A void — having zero cards of a suit — means you can cut that suit whenever it's led. That's a free book, potentially. Short suits (one or two cards in a suit) are one turn away from becoming voids. Recognizing and creating them is a core JJDD skill.
Spotting short suits at the deal
Sort your hand by suit at the deal. Count each suit. A hand with 4-4-4-1 or 5-4-3-1 has a natural short suit — one card away from a void you can cut with.
The suit with a singleton is your best cut opportunity. Play the singleton at the first chance and you're void the next time that suit is led.
Creating voids on purpose
If you have two cards in a suit, dumping them both early creates a void by the third round. The book you're throwing them on is a book you were probably losing anyway — the payoff is the cut you can make later.

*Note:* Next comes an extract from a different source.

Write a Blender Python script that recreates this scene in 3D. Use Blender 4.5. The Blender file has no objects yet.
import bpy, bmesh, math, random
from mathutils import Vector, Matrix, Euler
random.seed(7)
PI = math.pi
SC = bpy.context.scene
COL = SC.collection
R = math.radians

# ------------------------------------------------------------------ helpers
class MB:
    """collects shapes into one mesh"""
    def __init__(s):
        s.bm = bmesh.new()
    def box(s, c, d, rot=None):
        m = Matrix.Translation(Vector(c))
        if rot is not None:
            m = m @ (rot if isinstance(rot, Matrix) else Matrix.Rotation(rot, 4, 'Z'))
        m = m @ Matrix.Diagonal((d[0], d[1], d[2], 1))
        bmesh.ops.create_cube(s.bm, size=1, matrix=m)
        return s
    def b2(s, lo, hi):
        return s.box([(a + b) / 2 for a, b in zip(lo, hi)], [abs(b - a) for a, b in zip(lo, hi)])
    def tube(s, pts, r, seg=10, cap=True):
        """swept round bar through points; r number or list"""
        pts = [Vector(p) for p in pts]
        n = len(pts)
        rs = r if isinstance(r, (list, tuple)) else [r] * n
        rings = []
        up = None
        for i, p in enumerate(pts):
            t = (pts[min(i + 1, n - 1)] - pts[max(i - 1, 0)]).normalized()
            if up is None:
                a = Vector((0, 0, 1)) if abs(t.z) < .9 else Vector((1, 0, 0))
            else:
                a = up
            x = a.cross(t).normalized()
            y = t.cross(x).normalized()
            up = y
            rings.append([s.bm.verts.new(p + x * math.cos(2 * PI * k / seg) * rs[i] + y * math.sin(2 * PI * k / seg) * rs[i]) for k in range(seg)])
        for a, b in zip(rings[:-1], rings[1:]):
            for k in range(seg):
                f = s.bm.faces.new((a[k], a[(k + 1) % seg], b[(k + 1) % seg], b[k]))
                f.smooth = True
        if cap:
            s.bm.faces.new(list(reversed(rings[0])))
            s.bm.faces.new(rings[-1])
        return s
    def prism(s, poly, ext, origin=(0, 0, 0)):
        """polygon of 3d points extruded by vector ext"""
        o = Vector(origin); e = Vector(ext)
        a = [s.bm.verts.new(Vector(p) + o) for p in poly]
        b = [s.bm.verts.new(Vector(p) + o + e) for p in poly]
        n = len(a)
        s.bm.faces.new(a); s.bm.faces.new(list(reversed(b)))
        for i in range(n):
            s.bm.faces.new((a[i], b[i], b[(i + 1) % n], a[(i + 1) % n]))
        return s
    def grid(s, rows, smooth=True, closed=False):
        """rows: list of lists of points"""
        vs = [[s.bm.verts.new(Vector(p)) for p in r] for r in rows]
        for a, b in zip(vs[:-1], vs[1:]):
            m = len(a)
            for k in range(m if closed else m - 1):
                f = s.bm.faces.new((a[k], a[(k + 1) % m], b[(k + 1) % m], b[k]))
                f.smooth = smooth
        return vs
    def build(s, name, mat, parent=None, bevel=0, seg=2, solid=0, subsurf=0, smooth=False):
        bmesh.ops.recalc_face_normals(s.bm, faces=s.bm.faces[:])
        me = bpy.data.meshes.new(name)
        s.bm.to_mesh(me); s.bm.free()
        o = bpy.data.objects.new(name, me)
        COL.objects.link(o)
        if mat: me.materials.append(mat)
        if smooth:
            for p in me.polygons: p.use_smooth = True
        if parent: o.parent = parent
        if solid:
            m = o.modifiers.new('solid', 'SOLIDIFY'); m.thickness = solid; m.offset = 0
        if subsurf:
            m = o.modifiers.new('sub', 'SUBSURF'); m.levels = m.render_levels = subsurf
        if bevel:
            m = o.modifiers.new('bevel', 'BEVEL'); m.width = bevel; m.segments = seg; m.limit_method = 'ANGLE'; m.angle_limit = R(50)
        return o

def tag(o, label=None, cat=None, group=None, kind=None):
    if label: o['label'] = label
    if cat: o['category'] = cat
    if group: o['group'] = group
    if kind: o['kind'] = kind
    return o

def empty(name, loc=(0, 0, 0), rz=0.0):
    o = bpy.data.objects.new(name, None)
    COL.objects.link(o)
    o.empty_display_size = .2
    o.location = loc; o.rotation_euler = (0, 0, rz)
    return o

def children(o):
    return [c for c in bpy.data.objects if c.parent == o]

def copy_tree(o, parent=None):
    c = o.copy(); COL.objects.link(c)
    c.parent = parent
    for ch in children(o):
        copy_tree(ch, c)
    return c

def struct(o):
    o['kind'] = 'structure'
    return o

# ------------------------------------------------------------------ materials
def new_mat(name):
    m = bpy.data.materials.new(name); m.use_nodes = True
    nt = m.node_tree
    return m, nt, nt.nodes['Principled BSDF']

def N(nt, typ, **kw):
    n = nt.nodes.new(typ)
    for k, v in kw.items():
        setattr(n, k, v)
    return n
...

Discarding into books that other players are winning is the classic void-creation move. Somebody leads an Ace, you drop your 2 of that suit — you didn't affect the book, but you're one card closer to a void.
Weaponizing voids
Once you're void, don't announce it by cutting the very next book. Save it for a high-value book — an Ace being walked, a book your opponents need for their bid, a book your partner is about to lose.
Also: track opponents' voids. If they've discarded twice on hearts, they're void or near-void. Don't lead hearts through them — you're just handing them a free cut.